A changing room full of ill-considered platitudes still leaves Ireland's second most-capped international as cold now as it did when he was at the peak of his playing powers.
Perhaps now though, O'Gara's disdain for "fake positivity" is a more considered position than it ever was while he was playing.
Fake positivity, says La Rochelle's head coach, serves only to deter players from buying into the environment he is desperate to create.
A positive environment is the cornerstone, a non-negotiable, of O'Gara's coaching identity. To understand why, you have to go back to the Corkman's time as attack coach at New Zealand Super Rugby side Crusaders.
"Crusaders is a fantastic environment that nearly runs itself because of the fantastic people. It isn't the building, it's the people. You're as good as the people you surround yourself with. A building doesn't have ideas, people have ideas," he says.
"The negative burden chirping at me on my shoulder when I started off at the Crusaders was saying 'this isn't going to last, this can't happen'.

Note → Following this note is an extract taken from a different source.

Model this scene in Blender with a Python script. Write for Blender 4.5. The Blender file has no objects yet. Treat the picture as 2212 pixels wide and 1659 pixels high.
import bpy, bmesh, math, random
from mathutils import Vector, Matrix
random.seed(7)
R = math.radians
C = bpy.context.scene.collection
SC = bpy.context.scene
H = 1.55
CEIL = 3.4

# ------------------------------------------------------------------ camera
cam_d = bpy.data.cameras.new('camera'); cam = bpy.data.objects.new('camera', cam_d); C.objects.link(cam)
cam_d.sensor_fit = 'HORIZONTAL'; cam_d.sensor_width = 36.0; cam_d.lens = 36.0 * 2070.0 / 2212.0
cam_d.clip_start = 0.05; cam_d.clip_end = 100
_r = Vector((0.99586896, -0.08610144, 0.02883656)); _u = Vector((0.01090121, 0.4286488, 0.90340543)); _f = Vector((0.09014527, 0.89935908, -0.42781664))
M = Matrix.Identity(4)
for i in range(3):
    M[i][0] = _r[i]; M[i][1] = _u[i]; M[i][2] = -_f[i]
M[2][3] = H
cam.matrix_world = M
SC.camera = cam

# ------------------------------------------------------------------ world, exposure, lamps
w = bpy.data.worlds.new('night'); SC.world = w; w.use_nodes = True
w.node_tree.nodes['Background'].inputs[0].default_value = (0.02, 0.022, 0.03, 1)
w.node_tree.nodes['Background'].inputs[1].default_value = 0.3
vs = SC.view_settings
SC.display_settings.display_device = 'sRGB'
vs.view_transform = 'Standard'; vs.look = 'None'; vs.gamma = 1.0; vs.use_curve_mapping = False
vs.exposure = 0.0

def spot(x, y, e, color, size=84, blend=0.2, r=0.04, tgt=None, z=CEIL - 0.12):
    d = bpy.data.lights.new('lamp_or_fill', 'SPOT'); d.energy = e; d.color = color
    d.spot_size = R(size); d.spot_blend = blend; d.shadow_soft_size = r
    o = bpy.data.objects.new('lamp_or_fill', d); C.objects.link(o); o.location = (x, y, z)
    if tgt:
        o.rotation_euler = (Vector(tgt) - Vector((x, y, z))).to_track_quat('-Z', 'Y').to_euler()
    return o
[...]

"But give it a chance. Give it a go and actually embrace it, you'd be surprised or even overwhelmed like I was at what 60 positive, decent, authentic people buying into something can produce."

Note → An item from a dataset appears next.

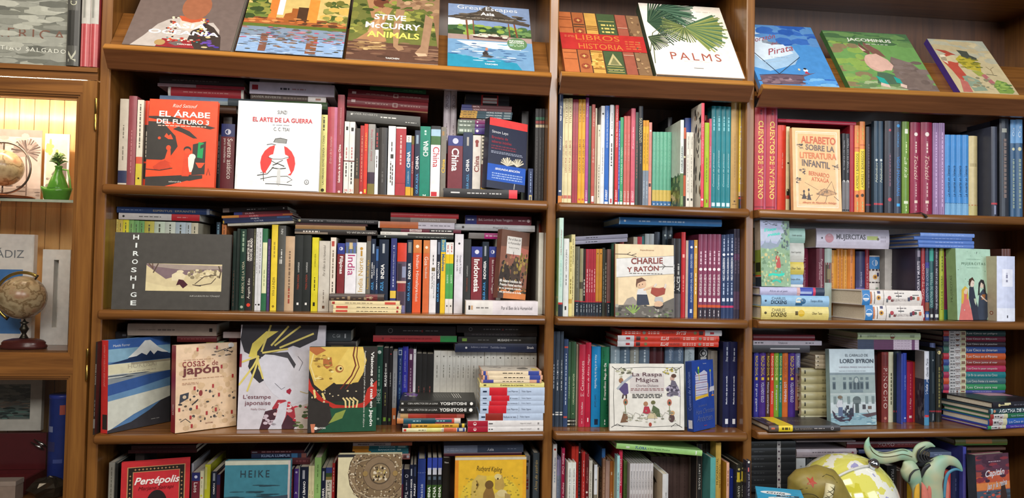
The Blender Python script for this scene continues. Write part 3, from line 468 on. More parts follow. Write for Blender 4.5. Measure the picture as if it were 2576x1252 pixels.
ART['ocaso'] = [('R',.0,0,1,1,'5A3A4A'),('R',0,.5,1,.78,'C05A3E'),('R',0,.55,1,.64,'D8844A'),('S',0,.66,1,.98,24,['6A3A4E','8A3A44','4A3040','9A4A44'],.12,.03,4),('R',0,.4,1,.54,'4A5A6A'),('S',0,.38,1,.52,20,['C85A4A','3A4450','6A7A84'],.08,.014,5),('P',[(.66,.3),(.74,.62),(.84,.62),(.96,.28),(.9,.2),(.7,.2)],'3E2E2A'),('P',[(.46,.3),(.54,.4),(.72,.36),(.74,.26),(.6,.2),(.48,.24)],'7A4E38'),('R',0,0,1,.24,'7E8C98'),('S',0,.0,1,.26,40,['C8D0D4','3A444C','8A98A0','22282C'],.06,.02,6),('R',0,.28,.3,.31,'B83A34'),('T','Capitán',.56,.75,.58,.11,'D8D4D8','bi',0,.02),('T','Jan y la reina',.6,.6,.62,.1,'C8C4C8','bi',0,.05),('G',.38,.9,.74,.915,'D8C8D0',1)]
ART['africa'] = [('S',0,.0,1,1,120,['A4A69C','6A6C64','7E8078','9A9C92','5A5C56','8E9088'],.12,.035,4),('P',[(.78,.42),(.82,.55),(.86,.57),(.92,.42)],'5E605A'),('R',0,.0,1,.06,'6A6C66'),('T','AFRICA',.68,.33,.6,.1,'6E4E42','w',0,-.015),('T','SEBASTIÃO SALGADO',.62,.17,.74,.055,'D4D6CC','w',0,-.02),('G',.3,.07,.62,.078,'B8BAB0',1)]
# covers on the slanted display ledges
ART['oceania'] = [('R',0,0,1,1,'6E605C'),('P',[(.07,0),(.16,.12),(.25,.27),(.34,.34),(.46,.37),(.6,.3),(.76,.33),(.84,.24),(.88,0)],'B4ACA8'),('P',[(.66,.34),(.78,.27),(.87,.16),(.9,0),(.56,0),(.58,.2)],'3E3430'),('P',[(.44,.37),(.46,.24),(.56,.2),(.66,.26),(.68,.36)],'CDBCB0'),('P',[(.42,.39),(.46,.33),(.56,.31),(.66,.34),(.68,.38)],'B8583A'),('E',.56,.52,.14,.17,'9A6248'),('P',[(.3,0),(.34,.1),(.6,.09),(.66,0)],'8E2A30'),('S',.35,.1,.43,.37,40,['A83A30','2E2A2E','D8D0B8','5A3A34','C8563A'],.013,.008,5),('S',.64,.1,.72,.37,40,['2E2A2E','A83A30','D8D0C8','C8B45A','4A3A7A'],.013,.008,6),('S',.38,.07,.68,.12,30,['C8563A','4A8A8A','D8D0C0','A83A30'],.015,.009,7),('S',.7,.02,.86,.2,18,['4A3A9A','C8B88A','2E2626','6A4AA0'],.026,.011,8),('E',.33,.05,.05,.035,'A88A5A'),('P',[(.4,.05),(.5,.08),(.56,.04),(.48,.02)],'6A6260'),
    ('T','ASIA',.54,.265,.36,.062,'FFFEFC','b',0),('T','OCEANÍA',.52,.185,.66,.062,'FFFEFC','b',0),('T','TASCHEN',.56,.04,.14,.016,'E8D8D4','b')]
ART['estanque'] = [('R',0,.0,1,.33,'8AA6CC'),('R',0,.2,1,.33,'7A8AA0'),('R',0,.33,1,.37,'5A6A2E'),('R',0,.37,1,.46,'9A5A34'),('R',0,.46,1,1,'C8B070'),('S',0,.46,.2,.7,40,['4A5A2E','6A7A3A','8A8A44','3A4A2A'],.05,.03,3),('S',.78,.42,1,.72,40,['6A6A34','8A8A4A','4A5A2E','C8A85A'],.05,.03,4),('R',.22,.42,.3,.74,'C87A3A'),('R',.6,.42,.7,.74,'D88A3E'),('P',[(.36,.4),(.38,.52),(.44,.54),(.44,.6),(.54,.6),(.52,.52),(.56,.4)],'9A5A2E'),('R',.5,.42,.6,.62,'4A3426'),('R',.3,.5,.36,.74,'D8D8E0'),('S',.02,.38,.98,.46,40,['B86A3A','7A4A2E','C88A54','5A3A28'],.04,.012,9),('S',0,.16,1,.33,90,['6A4A4A','8A6A5A','4A5A6A','A8808A','B8546A','5A6A54'],.035,.006,5),('S',0,.0,1,.22,70,['5A5A54','6A7A94','B8C8E0','4A4A44','9AB4D8'],.04,.005,6),('R',.2,.02,.27,.24,'7A5244'),('R',.64,.02,.74,.24,'84543C'),('S',.18,.02,.76,.24,40,['8AA6CC','6A7A94','7A94BC'],.03,.004,22),('S',.36,.08,.52,.2,14,['7A5A44','8A6A54','5A5A5A'],.03,.006,21),('T','CUSCO',.985,.06,.06,.012,'E0E0E0','',1)]
ART['elefante'] = [('R',0,0,1,1,'6A6E3A'),('S',0,.3,1,1,120,['8A8E44','4A5A2A','A8A454','5A6434','7A7A3E','3E4A26'],.05,.025,4),('R',0,0,1,.22,'5E4236'),('S',0,.02,1,.24,40,['6A4A3C','4E382E','7A5A48','8A6A54'],.09,.01,5),('P',[(.08,.24),(.2,.34),(.24,.5),(.14,.8),(.1,1),(.22,1),(.26,.8),(.34,.66),(.44,.8),(.5,1),(.6,1),(.5,.76),(.42,.58),(.36,.42),(.42,.24),(.3,.2)],'A87E5A'),('P',[(.2,.34),(.3,.5),(.34,.66),(.3,.3)],'C09870'),('E',.32,.74,.09,.07,'6E4230'),('E',.34,.8,.05,.036,'241C1A'),('L',[(.24,.76),(.3,.8),(.4,.78)],.03,'8A5A40'),('S',.04,.12,.4,.24,30,['C8A878','8A6A4A','A88A60'],.05,.008,6),
    ('P',[(.5,.64),(.5,.82),(.56,1),(1,1),(1,.6),(.94,.5),(.9,.62),(.78,.72),(.62,.7)],'94745A'),('P',[(.58,.86),(.7,.78),(.86,.82),(.9,1),(.6,1)],'B08E6C'),('P',[(.5,.66),(.48,.4),(.5,.18),(.56,.13),(.62,.15),(.6,.19),(.55,.2),(.56,.4),(.6,.66)],'A07E60'),('P',[(.84,.62),(.82,.4),(.8,.2),(.74,.12),(.78,.08),(.88,.09),(.9,.3),(.93,.56)],'9C7C62'),('P',[(.93,.6),(.96,.4),(.99,.2),(1,.2),(1,.64)],'8A6A50'),('P',[(.74,.12),(.78,.08),(.88,.09),(.86,.12)],'C8AA8C'),('S',.52,.66,.98,.98,40,['A88868','7A5C46','B89A78','86684E'],.04,.02,8),
    ('T','STEVE',.44,.545,.36,.07,'F6F2EA','b',0),('T','McCURRY',.48,.435,.62,.075,'F6F2EA','b',0),('T','ANIMALS',.49,.32,.58,.075,'F0DC6A','b',0),('T','TASCHEN',.5,.035,.15,.018,'F0ECE4','b')]
ART['pabellon'] = [('R',0,.6,1,1,'7C90B4'),('R',0,.6,.3,.76,'D8DCE0'),('P',[(0,.5),(0,.64),(.2,.66),(.4,.64),(.7,.66),(1,.62),(1,.5)],'3E5A3A'),('S',.1,.52,1,.66,50,['4A6A44','2E4630','6A8A54','8AA04A'],.05,.025,3),('R',0,.5,1,.57,'3A4A2E'),('R',0,.42,1,.5,'A08A84'),('P',[(-.0,.79),(.16,.83),(.34,.88),(.46,.985),(.5,1),(.56,.95),(.7,.86),(.9,.76),(1,.73),(.98,.69),(.8,.72),(.6,.74),(.2,.75),(0,.77)],'4E463E'),('S',.1,.74,.9,.86,40,['3E3832','5E544A','6A6054'],.06,.01,4),('L',[(.22,.74),(.24,.42)],.022,'7A4A34'),('L',[(.3,.74),(.31,.5)],.014,'7A4A34'),('L',[(.73,.72),(.74,.5)],.014,'7A4A34'),('L',[(.8,.72),(.83,.5)],.02,'7A4A34'),('P',[(.3,.5),(.3,.46),(.7,.45),(.72,.49)],'4A3430'),('S',.3,.48,.7,.53,20,['D8D0C4','B8AE9A','8A8468'],.04,.012,5),('R',0,0,1,.42,'6E94B8'),('P',[(.1,.4),(.9,.41),(.86,.3),(.3,.3)],'D0DCE4'),('P',[(0,0),(0,.2),(.3,.16),(.6,.14),(.8,.1),(.86,0)],'2E8AA8'),('S',.05,.1,.95,.38,60,['4A6A94','A8C0D4','3A5A84','D8E4EC','5AA0B8'],.05,.007,6),('E',.44,.22,.035,.04,'3A3434'),('P',[(.38,.17),(.5,.16),(.54,.18),(.44,.21)],'4A4644'),('R',.44,.26,.47,.31,'B87A64'),('E',.82,.4,.12,.095,'5E8058'),('G',.73,.36,.9,.4,'A8C0A0',2),
    ('T','REVISED',.815,.445,.17,.022,'F0F2EC','b',0),('T','EDITION',.815,.415,.17,.022,'F0F2EC','b',0),('T','Great Escapes',.48,.935,.74,.085,'D8DEE8','',0,-.01),('T','Asia',.48,.855,.17,.055,'F0F2F4','b',0),('G',.22,.775,.8,.785,'B8B4A8',1),('T','TASCHEN',.5,.06,.15,.02,'F0F4F6','b')]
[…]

O'Gara's two years with Crusaders were immensely formative in the establishment of his own coaching principles. To this day, it remains his key reference point.

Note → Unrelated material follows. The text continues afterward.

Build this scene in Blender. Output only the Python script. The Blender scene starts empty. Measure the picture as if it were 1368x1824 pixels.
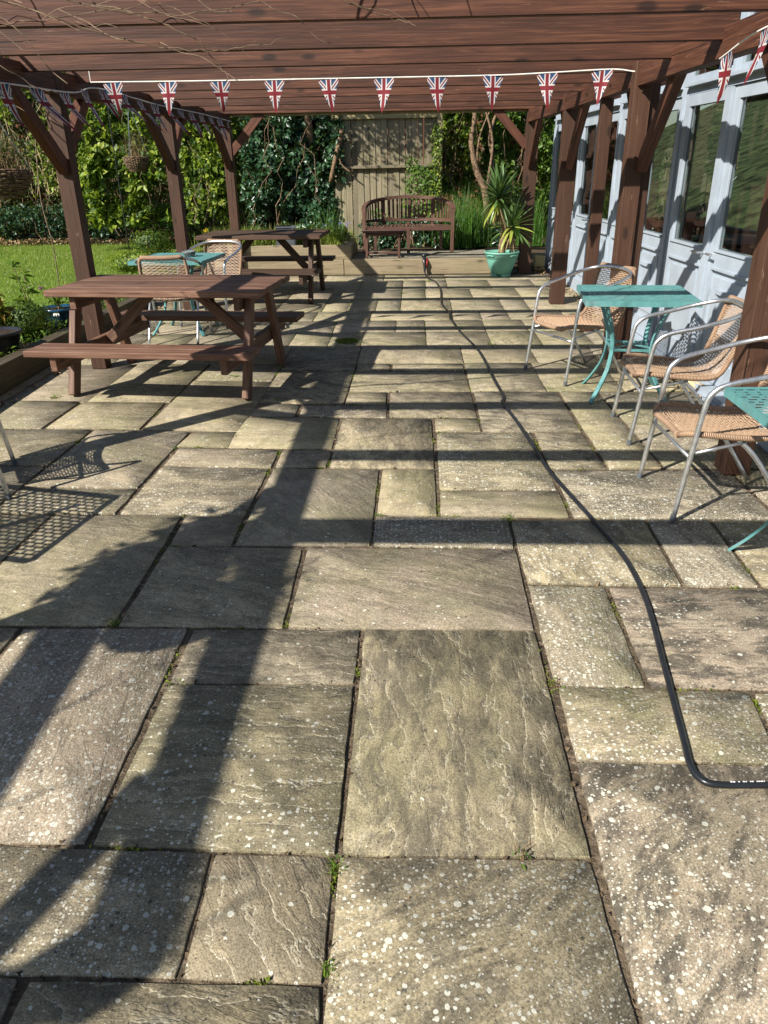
import bpy, bmesh, math, random
import numpy as np
from mathutils import Vector, Matrix, Quaternion
from mathutils import noise as mnoise

SC = bpy.context.scene
COL = SC.collection
rad = math.radians

# ---------------------------------------------------------------- camera
def make_camera():
    pitch, yaw, roll = 0.4367405, -0.04935241, 0.01682337
    cy, sy, cp, sp = math.cos(yaw), math.sin(yaw), math.cos(pitch), math.sin(pitch)
    f = Vector((sy * cp, cy * cp, -sp)); r = Vector((cy, -sy, 0)); d = f.cross(r)
    cr, sr = math.cos(roll), math.sin(roll)
    R = r * cr + d * sr; D = d * cr - r * sr
    cam = bpy.data.cameras.new('camera'); o = bpy.data.objects.new('camera', cam); COL.objects.link(o)
    m = Matrix((R, -D, -f)).transposed().to_4x4(); m.translation = Vector((0, 0, 1.6))
    o.matrix_world = m
    cam.sensor_fit = 'VERTICAL'; cam.sensor_height = 24.0; cam.lens = 24.0 * 1328.34 / 1824.0
    cam.clip_start = 0.05; cam.clip_end = 500
    SC.camera = o
make_camera()
# ---------------------------------------------------------------- light
KX, KY = 0.96, 0.90
w = bpy.data.worlds.new("World"); SC.world = w; w.use_nodes = True
wn = w.node_tree; wn.nodes.clear()
sky = wn.nodes.new('ShaderNodeTexSky'); sky.sky_type = 'NISHITA'; sky.sun_disc = False
ELEV = math.atan(1 / math.hypot(KX, KY))
sky.sun_elevation = ELEV; sky.sun_rotation = math.atan2(-KX, -KY) % (2 * math.pi)
sky.air_density = 1.0; sky.dust_density = 0.6
bg = wn.nodes.new('ShaderNodeBackground'); bg.inputs[1].default_value = 0.068
wo = wn.nodes.new('ShaderNodeOutputWorld')
wn.links.new(sky.outputs[0], bg.inputs[0]); wn.links.new(bg.outputs[0], wo.inputs[0])
sl = bpy.data.lights.new('sun', 'SUN'); so = bpy.data.objects.new('sun', sl); COL.objects.link(so)
sl.energy = 5.0; sl.angle = rad(0.53); sl.color = (1.0, 0.95, 0.86)
so.rotation_euler = Vector((KX, KY, -1)).to_track_quat('-Z', 'Y').to_euler()
so.location = (-8, -8, 12)
SC.view_settings.view_transform = 'Standard'; SC.view_settings.look = 'None'
SC.view_settings.exposure = 0.84; SC.view_settings.gamma = 1.0; SC.view_settings.use_curve_mapping = False
SC.cycles.use_denoising = True
SC.cycles.max_bounces = 7; SC.cycles.diffuse_bounces = 3; SC.cycles.glossy_bounces = 4
SC.cycles.transmission_bounces = 5; SC.cycles.transparent_max_bounces = 12
SC.cycles.sample_clamp_indirect = 4.0; SC.cycles.caustics_reflective = False; SC.cycles.caustics_refractive = False

GS = 0.016                                   # fall of the patio
def gz(y): return GS * y

# ---------------------------------------------------------------- node helper
class NT:
    def __init__(s, name, rough=0.7, spec=0.3):
        s.m = bpy.data.materials.new(name); s.m.use_nodes = True
        s.t = s.m.node_tree; s.n = s.t.nodes; s.n.clear()
        s.out = s.n.new('ShaderNodeOutputMaterial'); s.b = s.n.new('ShaderNodeBsdfPrincipled')
        s.t.links.new(s.b.outputs[0], s.out.inputs[0])
        s.b.inputs['Roughness'].default_value = rough; s.b.inputs['Specular IOR Level'].default_value = spec
    def lk(s, a, inp):
        if isinstance(a, (int, float)): inp.default_value = a
        elif isinstance(a, (tuple, list)):
            if len(inp.default_value) == 4 and len(a) == 3: a = (*a, 1)
            inp.default_value = a
        else: s.t.links.new(a, inp)
    def N(s, typ, **k):
        n = s.n.new(typ)
        for a, v in k.items(): setattr(n, a, v)
        return n
    def math(s, op, a, b=0.0, c=None, clamp=False):
        n = s.N('ShaderNodeMath', operation=op, use_clamp=clamp); s.lk(a, n.inputs[0]); s.lk(b, n.inputs[1])
        if c is not None: s.lk(c, n.inputs[2])
        return n.outputs[0]
    def vm(s, op, a, b):
        n = s.N('ShaderNodeVectorMath', operation=op); s.lk(a, n.inputs[0])
        if op == 'SCALE': s.lk(b, n.inputs[3])
        else: s.lk(b, n.inputs[1])
        return n.outputs[0]
    def mix(s, f, a, b, bt='MIX'):
        n = s.N('ShaderNodeMix', data_type='RGBA', blend_type=bt); s.lk(f, n.inputs[0]); s.lk(a, n.inputs[6]); s.lk(b, n.inputs[7])
        return n.outputs[2]
    def ramp(s, f, pts, interp='LINEAR'):
        n = s.N('ShaderNodeValToRGB'); s.lk(f, n.inputs[0]); cr = n.color_ramp; cr.interpolation = interp
        while len(cr.elements) < len(pts): cr.elements.new(0.5)
        for e, (p, c) in zip(cr.elements, pts):
            e.position = p; e.color = (c, c, c, 1) if isinstance(c, (int, float)) else (*c, 1)
        return n.outputs[0]
    def mr(s, v, a, b, c=0.0, d=1.0, smooth=True):
        n = s.N('ShaderNodeMapRange', interpolation_type='SMOOTHSTEP' if smooth else 'LINEAR', clamp=True)
        for i, x in enumerate((v, a, b, c, d)): s.lk(x, n.inputs[i])
        return n.outputs[0]
    def noise(s, v, scale, detail=3, rough=0.55, dist=0.0, col=False):
        n = s.N('ShaderNodeTexNoise'); s.lk(v, n.inputs['Vector']); n.inputs['Scale'].default_value = scale
        n.inputs['Detail'].default_value = detail; n.inputs['Roughness'].default_value = rough; n.inputs['Distortion'].default_value = dist
        return n.outputs[1 if col else 0]
    def vor(s, v, scale, feature='F1', rnd=1.0, dims='3D'):
        n = s.N('ShaderNodeTexVoronoi', feature=feature, voronoi_dimensions=dims); s.lk(v, n.inputs['Vector'])
        n.inputs['Scale'].default_value = scale; n.inputs['Randomness'].default_value = rnd
        return n
    def obj(s): return s.N('ShaderNodeTexCoord').outputs['Object']
    def rnd(s): return s.N('ShaderNodeObjectInfo').outputs['Random']
    def bump(s, h, dist, strength=1.0, prev=None):
        n = s.N('ShaderNodeBump'); s.lk(h, n.inputs['Height']); n.inputs['Distance'].default_value = dist; n.inputs['Strength'].default_value = strength
        if prev is not None: s.lk(prev, n.inputs['Normal'])
        return n.outputs[0]
    def c(s, col): s.lk(col, s.b.inputs['Base Color']); return s
    def nrm(s, n): s.lk(n, s.b.inputs['Normal']); return s
    def off(s, k=37.0):
        """object coordinates shifted by a random amount per object"""
        r = s.rnd(); c3 = s.N('ShaderNodeCombineXYZ')
        s.lk(s.math('MULTIPLY', r, k), c3.inputs[0]); s.lk(s.math('MULTIPLY', r, k * 1.7), c3.inputs[1]); s.lk(s.math('MULTIPLY', r, k * 0.6), c3.inputs[2])
        return s.vm('ADD', s.obj(), c3.outputs[0])

def simple(name, col, rough=0.6, spec=0.3, metal=0.0, var=0.12, sc=12.0, bump=0.0, rust=None):
    s = NT(name, rough, spec); v = s.off()
    f = s.noise(v, sc, 4, 0.6)
    s.c(s.mix(s.mr(f, 0.3, 0.7), tuple(x * (1 - var) for x in col), tuple(min(1, x * (1 + var)) for x in col)))
    if rust:
        rr = s.noise(v, 42, 5, 0.75); col0 = s.mix(s.mr(f, 0.3, 0.7), tuple(x * (1 - var) for x in col), tuple(min(1, x * (1 + var)) for x in col))
        col0 = s.mix(s.mr(s.noise(v, 5.5, 4, 0.6), 0.5, 0.75, 0, 0.35), col0, tuple(0.5 * x + 0.17 for x in col)); s.c(s.mix(s.mr(rr, 0.68, 0.72, 0, 0.8), col0, rust))
    s.b.inputs['Metallic'].default_value = metal
    if bump: s.nrm(s.bump(s.noise(v, sc * 4, 3), bump))
    return s.m

def wood(name, c_dark, c_mid, c_light, rough=0.62, scale=1.0, knots=True, bump=0.0016, wear=None, green=0.0):
    s = NT(name, rough, 0.35); v = s.off(53)
    st = s.vm('MULTIPLY', v, (1.3 * scale, 26 * scale, 26 * scale))
    g1 = s.noise(st, 1.0, 5, 0.65, 1.2)
    st2 = s.vm('MULTIPLY', v, (3.0 * scale, 120 * scale, 120 * scale)); g2 = s.noise(st2, 1.0, 3, 0.6)
    big = s.noise(v, 2.3, 3, 0.5)
    f = s.math('ADD', s.math('MULTIPLY', g1, 0.6), s.math('MULTIPLY', g2, 0.4))
    col = s.ramp(f, [(0.30, c_dark), (0.50, c_mid), (0.72, c_light)])
    col = s.mix(s.mr(big, 0.3, 0.75, 0.0, 0.45), col, tuple(x * 0.62 for x in c_mid))
    h = f
    if knots:
        vv = s.vm('MULTIPLY', v, (3.6, 9, 9)); vo = s.vor(vv, 1.0); d = vo.outputs['Distance']
        k = s.mr(d, 0.10, 0.24, 1.0, 0.0); sel = s.math('GREATER_THAN', s.N('ShaderNodeSeparateColor').outputs[0], 0.5)
        sc = s.N('ShaderNodeSeparateColor'); s.lk(vo.outputs['Color'], sc.inputs[0])
        k = s.math('MULTIPLY', k, s.math('GREATER_THAN', sc.outputs[0], 0.62))
        col = s.mix(s.math('MULTIPLY', k, 0.75), col, tuple(x * 0.35 for x in c_dark))
    if wear:
        wv = s.mr(s.noise(s.vm('MULTIPLY', v, (6, 40, 40)), 1.0, 4, 0.7), 0.66, 0.74)
        col = s.mix(s.math('MULTIPLY', wv, 0.6), col, wear)
    if green:
        gm = s.mr(s.noise(v, 3.2, 4, 0.6), 0.42, 0.7, 0, green); col = s.mix(gm, col, (0.10, 0.11, 0.035))
    tone = s.mr(s.math('FRACT', s.math('MULTIPLY', s.rnd(), 5.7)), 0, 1, 0.74, 1.22, False); col = s.vm('SCALE', col, tone)
    ck = s.mr(s.noise(s.vm('MULTIPLY', v, (1.6, 55, 55)), 1.0, 2, 0.5, 0.3), 0.69, 0.73); col = s.mix(s.math('MULTIPLY', ck, 0.85), col, tuple(x * 0.2 for x in c_dark))
    s.c(col); s.nrm(s.bump(s.math('SUBTRACT', h, ck), bump * 4, 0.6))
    return s.m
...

The desire is not to integrate, not replicate. O'Gara is clear that what worked in Christchurch will never work in the west of France.
"There are different skills. In the Crusaders the skills of the front five were very, very high. In France, in the past there may have not been an environment where you encouraged your front five players to pass and play with the ball," he says.
"For me that's non-negotiable, they have to be confident. But if they've been told in the past just to clean rucks and push in the scrum, I don't know how enjoyable their daily work was going to be.
"For me when I came in it was like, OK, everyone has to be able to back left-to-right and right-to-left, we've got to practise and train it but you've got to be considerate to them.
"If they're trying a new technique and the ball goes to the ground that's OK. It's a skills error, it's not an error with attitude, they just haven't been used to it."
So far, the head coach's methods are striking a chord. La Rochelle are fighting for silverware both domestically and in Europe, something even O'Gara did not believe would happen as quickly as it has.
The primary target is to create a culture, not just one of performances and results, but one where every player regardless of experience or standing feels empowered to contribute to the direction of the club.
"Once a player's opinion is valued and respected and he has a platform where he can speak openly, that can accelerate another discussion and all of a sudden 40 minutes have gone and you're involved in a discussion with the whole team," he explains.
"It's something that I'm not open for debate or negotiate on, that's what I believe in. That's the way meetings on my watch have to take place. you've got to support your team-mate, you've got to set him up to succeed and give him space to grow, get better and get the best out of himself."
'You don't set limits on a person'
When La Rochelle and Leinster booked their semi-final places Irish rugby purred at the prospect of O'Gara, one of the leading protagonists in a memorable period of the Leinster versus Munster rivalry, facing his former foes.
It is an appetising subplot, but not one that O'Gara can promote with any conviction. Save for a few texts exchanged after the draw was made, his focus in the build-up has remained firmly on La Rochelle, not Leinster.
"It was fascinating in the fact that you're just looking at the draw like a supporter at the start," he says.
"Then you realise you're head coach of La Rochelle so you want to get a home draw."
His La Rochelle project is now in full swing, with last week's news of a new three-year deal and a promotion to director of rugby further evidence of O'Gara's long-term mindset.
This season may yet be defined by silverware, but even that would not signify a job done - the project remains in its infancy.
"We're not going to set targets for ourselves because I don't know the limits of people," O'Gara says.
"You don't set a limit on a person, because that's to say there's an end-point. To me there's no end-point, we don't know how good we can be and that's something that excites me."
No limits. The phrase can, if used frivolously, sound like a cliché. Perhaps at points as a player Ronan O'Gara even dismissed it as such. Now, however, it means something far more than words stuck to a changing room wall.
"That's what experience, wisdom, maturity is," he says.
"You maybe have a better understanding as you go along the journey of life, and that's where I am."